With regards to furthering teacher effectiveness, research demonstrates that experience greatly enhances the productivity of teachers, while advanced degrees are not correlated with their productivity. Interestingly, there is no evidence that education majors are significantly more productive as teachers than non-education majors. This suggests that current salary schedules, which are based in part on educational attainment, may not be an efficient way to compensate teachers.

The research also shows that only content-oriented professional development coursework appears effective. According to Dr. Linda Darling‐Hammond, the quality of teachers has the greatest impact on nurturing cognitive abilities, developing knowledge, and increasing motivation of students. Dr. Harold Wenglinsky has also noted that improving teaching quality is an effective way to improve students’ academic achievement.

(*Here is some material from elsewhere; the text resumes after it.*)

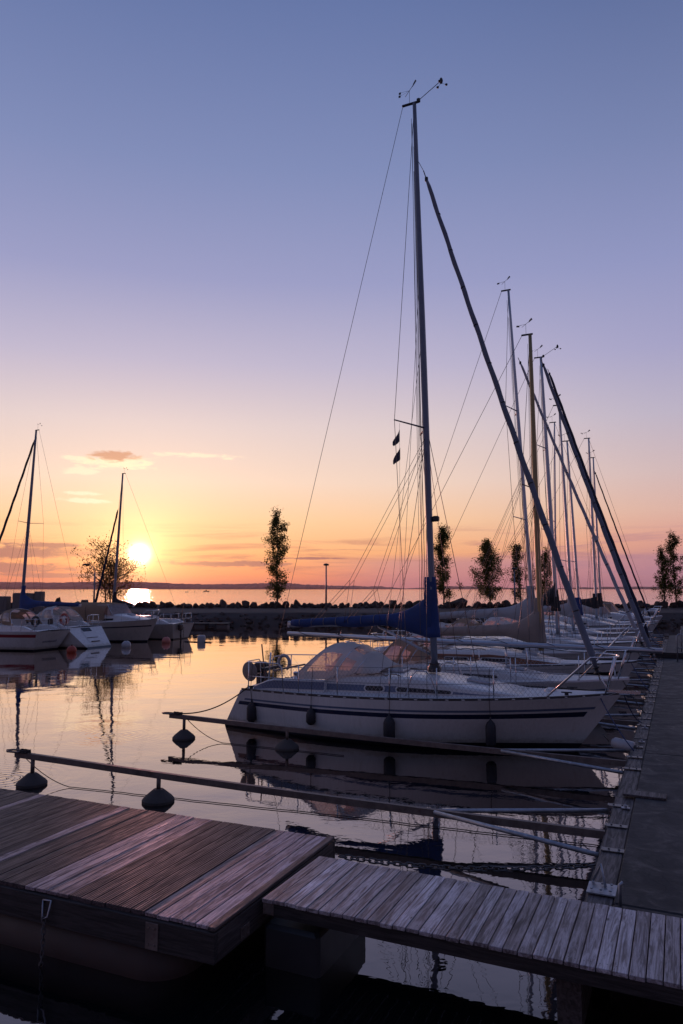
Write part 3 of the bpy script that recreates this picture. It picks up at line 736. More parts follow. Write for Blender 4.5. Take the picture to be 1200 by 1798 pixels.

How exactly can we have a meaningful teacher performance evaluation system that incorporates student learning outcomes as a primary factor in teacher performance? An accurate method of measurement, assessment and evaluation is needed.

To achieve a “value added” teaching evaluation, curricula should be designed to allow teachers to measure knowledge gaps and assess learning progress. Meanwhile, the Dean or Program Chair can use defined criteria to evaluate the results—and the quality of the learning outcomes that reflect upon the teacher—by using performance-based assessments based on the following:

  • Integrating assessment and instruction in ways that support learning outcomes
  • Integrating competencies and skills with learning outcomes and instruction in ways that support employers’ needs for specific careers and jobs
  • Using assessments that match the learning outcomes and format of instruction in ways that support instructional goals
  • Using results in ways that support curricular goals and the effectiveness of methods of instruction

In short, to improve teacher performance, one should first establish which criteria will indicate progress and what methods will be used to measure them. Any deficiencies in the quality of instruction or content can be identified, and a plan for corrective action can be constructed and implemented.